All have been demolished, or are set to be demolished; and in every case the contractor who got the job is MHH Contracting Limited, paid for by Sheffield council. In recent years, the company has carried out hundreds of thousands of pounds worth of activity for the council.
If MHH rings bells, it might be because they came up in our recent piece about the Hague family, some of Sheffield’s wealthiest landowners. MHH is owned by Martin Hague, who came out on top when the family had an almighty falling out in 2009.

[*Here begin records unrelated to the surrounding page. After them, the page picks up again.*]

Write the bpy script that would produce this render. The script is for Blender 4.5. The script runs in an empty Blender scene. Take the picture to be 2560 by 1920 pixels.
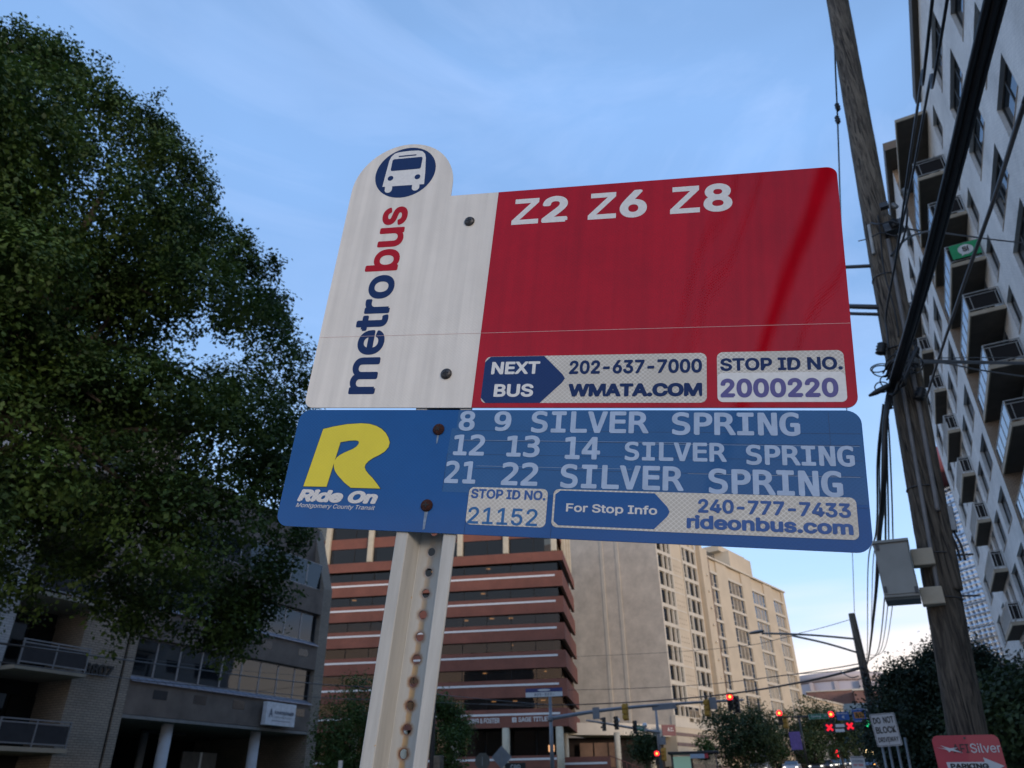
import bpy, bmesh, math, random, os
import numpy as np
from mathutils import Matrix, Vector
random.seed(7); rng = np.random.default_rng(11)
scene = bpy.context.scene
COL = scene.collection
R_ = math.radians
EYE = 1.6
# camera axes in world coordinates (rows: world X, Y, Z expressed in camera space)
RC = ((0.8897470094810385, 0.23248427766842977, 0.39281206671452595),
      (0.456311563602589, -0.4315330540893443, -0.7781767023953386),
      (-0.011402457722314316, 0.8716250821685385, -0.4900405086241129))
FPX = 1848.0
cam_d = bpy.data.cameras.new("camera"); cam = bpy.data.objects.new("camera", cam_d); COL.objects.link(cam)
cam.matrix_world = Matrix.Translation((0, 0, EYE)) @ Matrix(RC).to_4x4()
cam_d.sensor_width = 36; cam_d.lens = 36 * FPX / 2560; cam_d.clip_start = 0.05; cam_d.clip_end = 3000
cam_d.dof.use_dof = True; cam_d.dof.focus_distance = 0.92; cam_d.dof.aperture_fstop = 13
scene.camera = cam
# ---- sky, sun, exposure (dusk: the last soft sun comes from behind the camera)
SUN_AZ, SUN_EL = 123.0, 8.0
w = bpy.data.worlds.new("World"); scene.world = w; w.use_nodes = True
nt = w.node_tree; nt.nodes.clear()
def N(t, typ, **kw):
    n = t.nodes.new(typ)
    for k, v in kw.items():
        if k in n.inputs: n.inputs[k].default_value = v
        else: setattr(n, k, v)
    return n
def L(t, a, b): t.links.new(a, b)
sky = N(nt, 'ShaderNodeTexSky', sky_type='NISHITA', sun_disc=False, sun_elevation=R_(SUN_EL), sun_rotation=R_(SUN_AZ), air_density=1.0, dust_density=0.6, ozone_density=2.2)
tc = N(nt, 'ShaderNodeTexCoord'); mp = N(nt, 'ShaderNodeMapping'); mp.inputs['Scale'].default_value = (1.0, 0.6, 3.2); mp.inputs['Rotation'].default_value = (0.2, 0.35, 0.9)
L(nt, tc.outputs['Generated'], mp.inputs['Vector'])
ns = N(nt, 'ShaderNodeTexNoise', Scale=1.5, Detail=4.0, Roughness=0.48, Distortion=0.4); L(nt, mp.outputs[0], ns.inputs['Vector'])
rp = N(nt, 'ShaderNodeMapRange'); rp.inputs['From Min'].default_value = 0.40; rp.inputs['From Max'].default_value = 0.78; rp.inputs['To Min'].default_value = 0.62; rp.inputs['To Max'].default_value = 0.86
L(nt, ns.outputs[0], rp.inputs[0])
# low pale cloud veil along the horizon
sx = N(nt, 'ShaderNodeSeparateXYZ'); L(nt, tc.outputs['Generated'], sx.inputs[0])
nv = N(nt, 'ShaderNodeTexNoise', Scale=3.0, Detail=3.0); mpv = N(nt, 'ShaderNodeMapping'); mpv.inputs['Scale'].default_value = (1, 1, 9); L(nt, tc.outputs['Generated'], mpv.inputs[0]); L(nt, mpv.outputs[0], nv.inputs['Vector'])
ad = N(nt, 'ShaderNodeMath', operation='MULTIPLY_ADD'); L(nt, nv.outputs[0], ad.inputs[0]); ad.inputs[1].default_value = -0.10; L(nt, sx.outputs['Z'], ad.inputs[2])
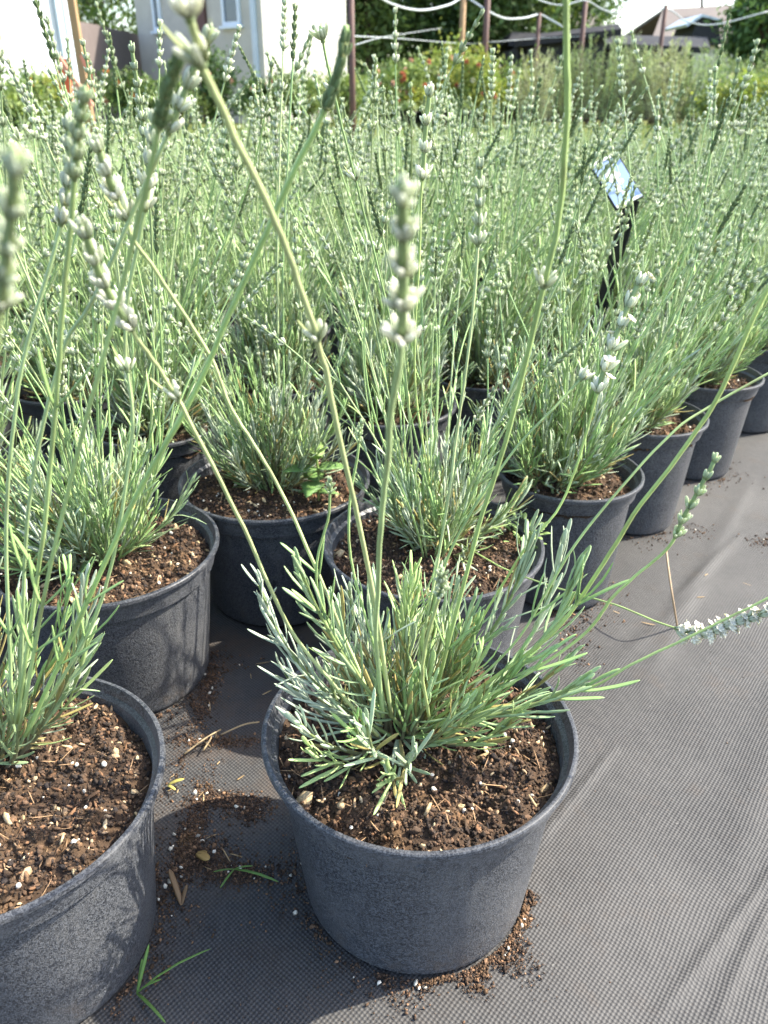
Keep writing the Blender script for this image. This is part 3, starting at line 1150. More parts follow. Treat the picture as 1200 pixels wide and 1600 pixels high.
hero_stem(root, [(660, 1120, .49), (745, 980, .50), (815, 865, .50), (885, 770, .51), (950, 557, .52), (1003, 435, .53)], .0013, .0009, (.79, 6), (), (.28, .36, .11), .0095, .95, opened=.2)
hero_stem(root, [(655, 1120, .48), (690, 900, .49), (780, 735, .50), (915, 585, .53)], .0011, .0009, (.985, 1), (), (.21, .29, .11), .008, .9)
hero_stem(root, [(670, 1120, .47), (800, 1010, .47), (900, 850, .48), (1035, 690, .5), (1110, 635, .51), (1270, 545, .52)], .0011, .0009, (.95, 3), (), (.24, .31, .12), .007, .6, leafy=(.3,))
hero_stem(root, [(640, 1110, .48), (680, 900, .50), (720, 640, .50), (745, 420, .50), (750, 250, .50)], .0011, .0008, (.88, 5), (), None, .007, .6, leafy=(.2,))

root, zs0 = plant_base(-.278, .418, True, 'lavender in large dusty grey pot cut off by the lower left corner', POT_BIG, SOIL_HI[1], 2.2)
ex = []
f = make_foliage(34, .56, .16, True, .032, .0014, 95, (.03, .0), ex, 8)
f.parent = root
f.location = (-.022, .038, zs0)
hero_stem(root, [(30, 1140, .41), (90, 830, .36), (150, 600, .33), (205, 390, .31), (258, 160, .28), (284, 75, .27)], .0015, .0011, (.935, 7), (), (.22, .30, .12), .0056, .3, True, leafy=(.2, .3))
hero_stem(root, [(40, 1150, .42), (110, 1000, .41), (200, 800, .40), (300, 620, .39), (390, 420, .38), (450, 290, .37), (518, 150, .36), (541, 40, .355)], .0016, .0012, (.935, 7), (), (.20, .29, .10), .0060, .3, True, leafy=(.16, .28))
hero_stem(root, [(25, 1130, .41), (60, 900, .39), (80, 700, .37), (105, 400, .34), (122, 210, .32), (133, 135, .31)], .0014, .0010, (.91, 5), (), (.25, .33, .13), .0066, .35, leafy=(.2, .33, .62))
hero_stem(root, [(-10, 1130, .40), (-40, 900, .33), (-30, 700, .26), (-5, 520, .21), (12, 380, .185), (24, 230, .17)], .0014, .0011, (482, 5), (), (.25, .31, .14), .0064, .65)
hero_stem(root, [(20, 1130, .42), (10, 850, .41), (30, 600, .40), (100, 330, .40), (105, 180, .40)], .0013, .0009, (.88, 6), (), None, .0072, .8, leafy=(.2,))
hero_stem(root, [(40, 1150, .43), (150, 960, .42), (205, 700, .41), (195, 520, .41), (225, 330, .40), (245, 170, .40)], .0012, .0009, (.90, 5), (.7,), None, .0072, .85, leafy=(.25,))
hero_stem(root, [(30, 1130, .42), (45, 800, .40), (95, 560, .39), (145, 470, .385), (240, 260, .38), (330, 40, .37)], .0012, .0009, (.90, 5), (), None, .0072, .8, leafy=(.3,))

# stems from the pot behind that show up clearly
P2 = next(o for o in COL.objects if o.get('label') == NAMED[(0, 0)])
hero_stem(P2, [(690, 850, .775), (640, 640, .72), (605, 480, .68), (555, 280, .64), (525, 160, .62), (500, 40, .60)], .0010, .0008, (.985, 1), (280, 150), (.17, .25, .10), .0085, .6)
hero_stem(P2, [(720, 850, .77), (790, 890, .70), (860, 915, .64), (960, 945, .57), (1080, 988, .52), (1150, 972, .505), (1260, 935, .49)], .0010, .0008, (.745, 11), (), (.28, .35, .13), .0085, 1.0, opened=1.0)
hero_stem(P2, [(690, 850, .775), (650, 620, .74), (655, 400, .70), (662, 245, .68), (672, 135, .67)], .0011, .0009, (.86, 4), (), (.26, .33, .12), .0092, 1.0)

# tall flower stems of the plants in the first rows that stand out against the houses and shrubs
ROWS = [o_ for o_ in COL.objects if o_.get('category') == 'potted plant' and o_.name.startswith('potted_lavender') and o_.location.y > .7]
for (px, py, Y) in ((50, -20, .95), (72, 25, 1.05), (128, 60, 1.0), (35, 130, 1.1), (250, 30, 1.15), (262, 140, 1.05), (375, 38, 1.1), (392, 150, 1.2), (445, -5, 1.05), (462, 5, 1.0), (340, 150, 1.25), (170, 75, 1.3), (585, 85, 1.3),
                    (617, 10, 1.15), (770, 75, 1.2), (800, 85, 1.3), (905, 120, 1.3), (965, 60, 1.2), (985, 45, 1.35), (1140, 20, 1.2), (1185, 60, 1.1), (1165, 150, 1.3), (1075, 170, 1.4), (700, 150, 1.4), (845, 120, 1.35), (430, 180, 1.2), (85, 190, 1.2),
                    (215, 160, 1.3), (10, 90, 1.1), (1110, 110, 1.5), (1030, 140, 1.45), (560, 200, 1.2), (300, 210, 1.1), (150, 200, 1.0), (20, 200, 1.0)):
    top = at(px, py, Y)
    rt = min(ROWS, key=lambda q: math.hypot(q.location.x - top[0], q.location.y - top[1]) + R.uniform(0, .05))
    b = np.array((rt.location.x, rt.location.y, .155))
    b[:2] += unit(top[:2] - b[:2]) * .018
    mid = b + (top - b) * .5 + np.array((0, 0, .02)) - (top - b) * np.array((.12, .12, 0))
    L = np.linalg.norm(top - b)
    dk = R.uniform() < .15
    hero_stem(rt, [], .0012, .0009, (1 - R.uniform(.05, .07) / L, int(R.integers(5, 8))), ((1 - .095 / L,) if R.uniform() < .4 else ()), None, R.uniform(.0068, .0082), R.uniform(.6, 1), dk, 0.0, (.18, .3), [b, b + (mid - b) * .5 + np.array((0, 0, .01)), mid, top])

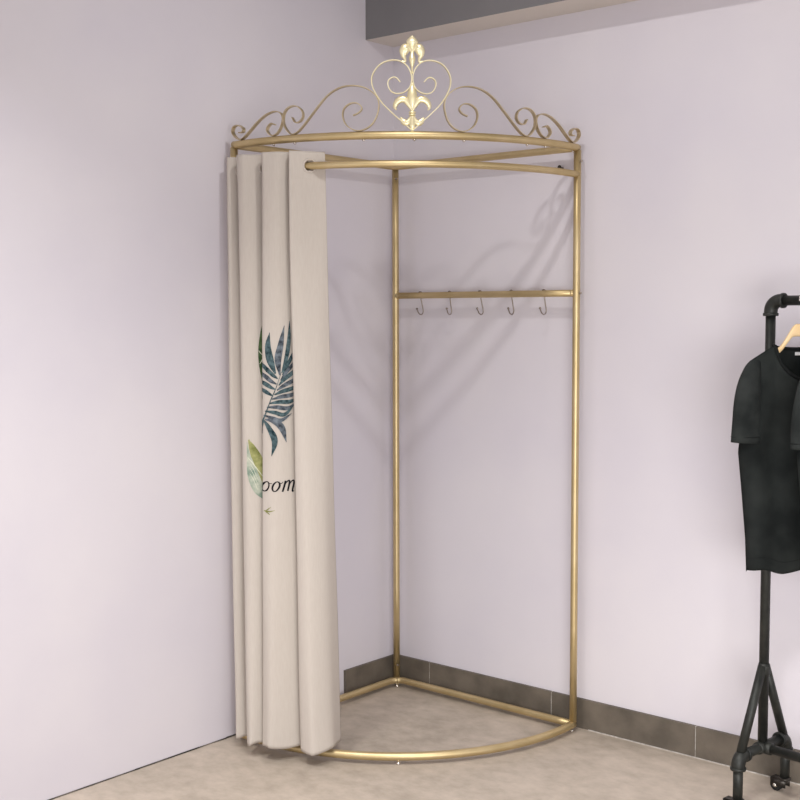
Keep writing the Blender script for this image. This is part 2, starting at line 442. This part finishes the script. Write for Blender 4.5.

Given the Hagues’ significant landholdings, and MHH's status as a major council contractor, we decided to keep looking into it. We still had lots of questions: what, exactly, caused the initial rift? When Martin Hague mentioned “lying and deceit”, what was he actually talking about?
Since then, there have been two major developments. The first is that we’ve uncovered the judgement from the original court case that began it all. It’s a truly extraordinary document, laying bare just what went so wrong. As the two sides of the family tried to damage the other in the judge’s eyes, details of major tax evasion, bribes, and a secretive multimillion pound hotel deal all spilled out (plus an extraordinary allegation that a dead cow was mutilated by blow torch to get insurance money.)
The second development is that, for the first time, a member of this highly secretive family has spoken to the press about just what has gone on in the Hague empire. “There’s been a lot of mud-slinging,” they told us.
The meeting took place on 21 September 2005. It was attended by the three Hague children: Martin, David and Dianne, plus their mother Jean, Martin’s wife Jean Angela, David’s wife Rosemary and Mr Midgley, the family’s long-time accountant.
It was an annual fixture to discuss pensions — usually a pretty boring affair. But trouble had been brewing among the Hague clan.